» **RECORDED INFORMATION**:
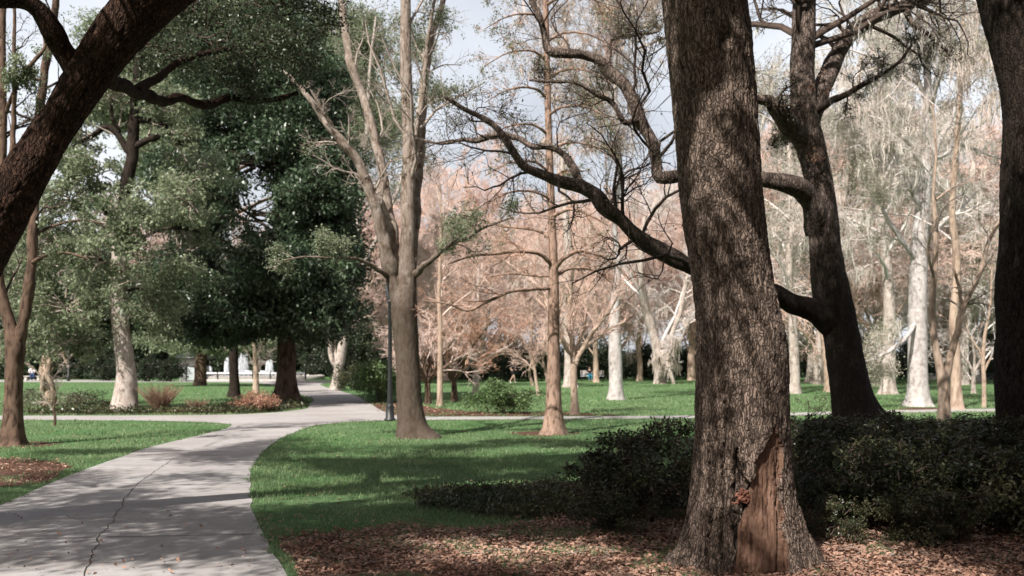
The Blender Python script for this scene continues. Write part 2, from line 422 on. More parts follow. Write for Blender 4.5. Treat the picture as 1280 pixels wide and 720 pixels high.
M['whitepaint'] = plain('white_paint', (.74, .75, .77), .6, .06, 3)
M['stone'] = plain('pale_stone', (.50, .46, .43), .85, .15, 3)
M['slate'] = plain('dark_slate', (.05, .055, .06), .7, .3, 6)
M['wallgrey'] = plain('grey_render', (.36, .36, .35), .85, .1, 3)
M['doorgrey'] = plain('grey_door', (.42, .46, .46), .7, .06, 3)
M['skin'] = plain('skin', (.52, .34, .26), .6, .05, 8)
M['hair'] = plain('dark_hair', (.03, .022, .018), .7, .2, 30)
M['navy'] = plain('navy_cloth', (.025, .05, .13), .9, .15, 20)
M['teal'] = plain('teal_cloth', (.03, .17, .24), .9, .15, 20)
M['blackcloth'] = plain('black_cloth', (.015, .015, .017), .9, .15, 20)
M['whitecloth'] = plain('white_cloth', (.72, .73, .76), .9, .06, 20)
M['khaki'] = plain('khaki_cloth', (.50, .42, .34), .9, .08, 20)
def water_mat():
    m = NT('water_spray'); n = m.noise(m.coord((1, 1, .3)), 4, 5, .7)
    d = m.n('BsdfDiffuse'); d.inputs[0].default_value = (.85, .88, .92, 1)
    t = m.n('BsdfTransparent'); x = m.n('MixShader')
    m.l(m.ramp(n, [(.3, (.1, .1, .1)), (.6, (.9, .9, .9))]), x.inputs[0]); m.l(t.outputs[0], x.inputs[1]); m.l(d.outputs[0], x.inputs[2])
    m.l(x.outputs[0], m.out.inputs[0]); return m.m
M['spray'] = water_mat()

# ------------------------------------------------------------------ ground, path, mulch
def inpoly(p, poly):
    x, y = p[:, 0], p[:, 1]; r = np.zeros(len(p), bool); q = np.asarray(poly); a = q[-1]
    for b in q:
        c = ((b[1] > y) != (a[1] > y)) & (x < (a[0] - b[0]) * (y - b[1]) / (a[1] - b[1] + 1e-12) + b[0]); r ^= c; a = b
    return r
def round_poly(poly, n=6, jit=0.):
    q = np.asarray(poly, float); out = []
    m = len(q)
    for i in range(m):
        p0, p1, p2, p3 = q[i - 1], q[i], q[(i + 1) % m], q[(i + 2) % m]
        big = np.linalg.norm(p2 - p1) > 20
        for t in np.linspace(0, 1, n, endpoint=False):
            k = p1 + (p2 - p1) * t if big else .5 * (2 * p1 + (p2 - p0) * t * .8 + (-.8 * p0 * -2 + 0) * 0 + (2 * p0 - 5 * p1 + 4 * p2 - p3) * t * t * 0 + 0)
            if not big:
                m1, m2 = (p2 - p0) * .35, (p3 - p1) * .35
                lim = np.linalg.norm(p2 - p1)
                for mm in (m1, m2):
                    l = np.linalg.norm(mm)
                    if l > lim: mm *= lim / l
                h00 = 2 * t ** 3 - 3 * t ** 2 + 1; h10 = t ** 3 - 2 * t ** 2 + t; h01 = -2 * t ** 3 + 3 * t ** 2; h11 = t ** 3 - t ** 2
                k = h00 * p1 + h10 * m1 + h01 * p2 + h11 * m2
            out.append(k)
    out = np.array(out)
    if jit:
        z = np.concatenate([out, np.zeros((len(out), 1))], 1)
        out = out + jit * (np.stack([fbm(z * 1.7, 3, 1), fbm(z * 1.7, 3, 2)], 1) - .5) * 2
    return out
def sheet(name, poly, z, mat, thick=0.):
    me = bpy.data.meshes.new(name); n = len(poly)
    me.from_pydata([(p[0], p[1], z) for p in poly], [], [list(range(n))])
    if me.polygons[0].normal.z < 0: me.flip_normals()
    me.materials.append(mat); o = bpy.data.objects.new(name, me); COL.objects.link(o); return o
def structure(o): o['kind'] = 'structure'; return o
gm = MB(); gm.add([(-700, -60, 0), (700, -60, 0), (700, 900, 0), (-700, 900, 0)], [(0, 1, 2, 3)])
structure(gm.build('ground', M['ground']))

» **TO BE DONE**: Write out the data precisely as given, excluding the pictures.

» **FULL RESPONSE**:
The Blender Python script for this scene continues. Write part 2, from line 422 on. More parts follow. Write for Blender 4.5. Treat the picture as 1280 pixels wide and 720 pixels high.
M['whitepaint'] = plain('white_paint', (.74, .75, .77), .6, .06, 3)
M['stone'] = plain('pale_stone', (.50, .46, .43), .85, .15, 3)
M['slate'] = plain('dark_slate', (.05, .055, .06), .7, .3, 6)
M['wallgrey'] = plain('grey_render', (.36, .36, .35), .85, .1, 3)
M['doorgrey'] = plain('grey_door', (.42, .46, .46), .7, .06, 3)
M['skin'] = plain('skin', (.52, .34, .26), .6, .05, 8)
M['hair'] = plain('dark_hair', (.03, .022, .018), .7, .2, 30)
M['navy'] = plain('navy_cloth', (.025, .05, .13), .9, .15, 20)
M['teal'] = plain('teal_cloth', (.03, .17, .24), .9, .15, 20)
M['blackcloth'] = plain('black_cloth', (.015, .015, .017), .9, .15, 20)
M['whitecloth'] = plain('white_cloth', (.72, .73, .76), .9, .06, 20)
M['khaki'] = plain('khaki_cloth', (.50, .42, .34), .9, .08, 20)
def water_mat():
    m = NT('water_spray'); n = m.noise(m.coord((1, 1, .3)), 4, 5, .7)
    d = m.n('BsdfDiffuse'); d.inputs[0].default_value = (.85, .88, .92, 1)
    t = m.n('BsdfTransparent'); x = m.n('MixShader')
    m.l(m.ramp(n, [(.3, (.1, .1, .1)), (.6, (.9, .9, .9))]), x.inputs[0]); m.l(t.outputs[0], x.inputs[1]); m.l(d.outputs[0], x.inputs[2])
    m.l(x.outputs[0], m.out.inputs[0]); return m.m
M['spray'] = water_mat()

# ------------------------------------------------------------------ ground, path, mulch
def inpoly(p, poly):
    x, y = p[:, 0], p[:, 1]; r = np.zeros(len(p), bool); q = np.asarray(poly); a = q[-1]
    for b in q:
        c = ((b[1] > y) != (a[1] > y)) & (x < (a[0] - b[0]) * (y - b[1]) / (a[1] - b[1] + 1e-12) + b[0]); r ^= c; a = b
    return r
def round_poly(poly, n=6, jit=0.):
    q = np.asarray(poly, float); out = []
    m = len(q)
    for i in range(m):
        p0, p1, p2, p3 = q[i - 1], q[i], q[(i + 1) % m], q[(i + 2) % m]
        big = np.linalg.norm(p2 - p1) > 20
        for t in np.linspace(0, 1, n, endpoint=False):
            k = p1 + (p2 - p1) * t if big else .5 * (2 * p1 + (p2 - p0) * t * .8 + (-.8 * p0 * -2 + 0) * 0 + (2 * p0 - 5 * p1 + 4 * p2 - p3) * t * t * 0 + 0)
            if not big:
                m1, m2 = (p2 - p0) * .35, (p3 - p1) * .35
                lim = np.linalg.norm(p2 - p1)
                for mm in (m1, m2):
                    l = np.linalg.norm(mm)
                    if l > lim: mm *= lim / l
                h00 = 2 * t ** 3 - 3 * t ** 2 + 1; h10 = t ** 3 - 2 * t ** 2 + t; h01 = -2 * t ** 3 + 3 * t ** 2; h11 = t ** 3 - t ** 2
                k = h00 * p1 + h10 * m1 + h01 * p2 + h11 * m2
            out.append(k)
    out = np.array(out)
    if jit:
        z = np.concatenate([out, np.zeros((len(out), 1))], 1)
        out = out + jit * (np.stack([fbm(z * 1.7, 3, 1), fbm(z * 1.7, 3, 2)], 1) - .5) * 2
    return out
def sheet(name, poly, z, mat, thick=0.):
    me = bpy.data.meshes.new(name); n = len(poly)
    me.from_pydata([(p[0], p[1], z) for p in poly], [], [list(range(n))])
    if me.polygons[0].normal.z < 0: me.flip_normals()
    me.materials.append(mat); o = bpy.data.objects.new(name, me); COL.objects.link(o); return o
def structure(o): o['kind'] = 'structure'; return o
gm = MB(); gm.add([(-700, -60, 0), (700, -60, 0), (700, 900, 0), (-700, 900, 0)], [(0, 1, 2, 3)])
structure(gm.build('ground', M['ground']))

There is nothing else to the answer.